Gates also proposed scrapping new helicopters, next-generation armored vehicles for the Army and high-tech Navy vessels. At the same time, he would increase spending in other areas, such as unmanned aerial vehicles, F-35 fighter jets and special forces troops. The eminently sensible goal is to shift priorities to fighting insurgencies like those in Iraq and Afghanistan rather than continuing to pour money into systems intended for fighting conventional wars against great powers like Russia and China.
Gates and Obama hardly aim to disarm America, but there’s no question that they intend to buy less ammo. Given that the United States spends nearly as much on defense as every other country on Earth combined, that’s not a bad plan. In the late 1990s, defense spending was about 3% of the nation’s gross domestic product; today that number is closer to 4.5%. Whether that has made us safer is anybody’s guess, but there’s no question that it has made us poorer. And if being the world’s sole superpower isn’t enough of a deterrent against foreign attack, it’s unlikely that being the world’s sole super-duper power will either.

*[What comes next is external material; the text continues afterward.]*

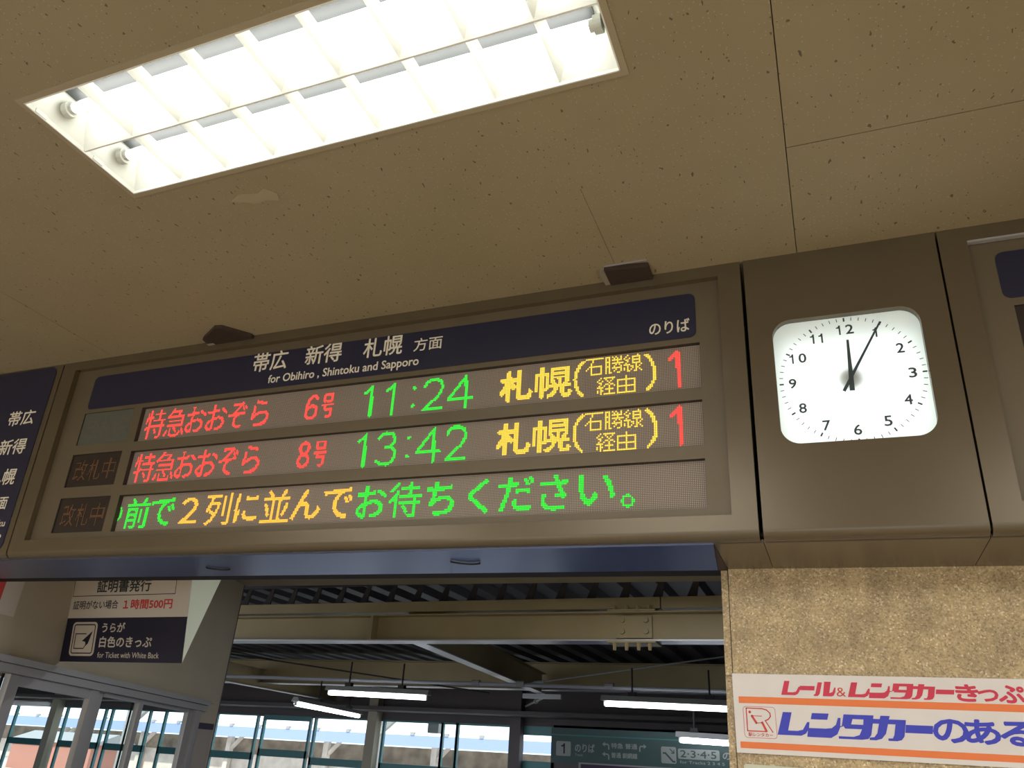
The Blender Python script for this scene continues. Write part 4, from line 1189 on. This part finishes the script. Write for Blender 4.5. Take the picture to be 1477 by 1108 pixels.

Joe Lieberman, predictably, is terribly upset about Gates’s proposed cuts and spending shifts, because his pet project — missile defense — is one of the programs for which funds are being cut. He, along with Democratic Sen. Mark Begich of Alaska, and Republican senators Lisa Murkowski (Alaska), Jon Kyl (Arizona), Jeff Sessions (Alabama), and James Inhofe (Oklahoma), sent a letter to Pres. Obama beseeching him not to cut the missile defense program’s funding:
“Cooperation on missile defense is now a critical component of many of our closest security partnerships around the world,” Lieberman wrote in [the] letter. … “We fear that cuts to the budget for missile defense could inadvertently undermine these relationships and foster the impression that the United States is an unreliable ally.
“Moreover, sharp cuts would leave us and our friends around the world less capable of responding to the growing ballistic missile threat.”
How odd that Sen. Lieberman would care more about offending our allies than about shortchanging our national security by continuing to throw billions of dollars at a missile defense program that has already cost the U.S. at least $150 billion over the last 25 years without getting any closer to being operational than it was in 1983, when Pres. Reagan started it — even if the concept of antiballistic missile defense in and of itself made sense, which it does not.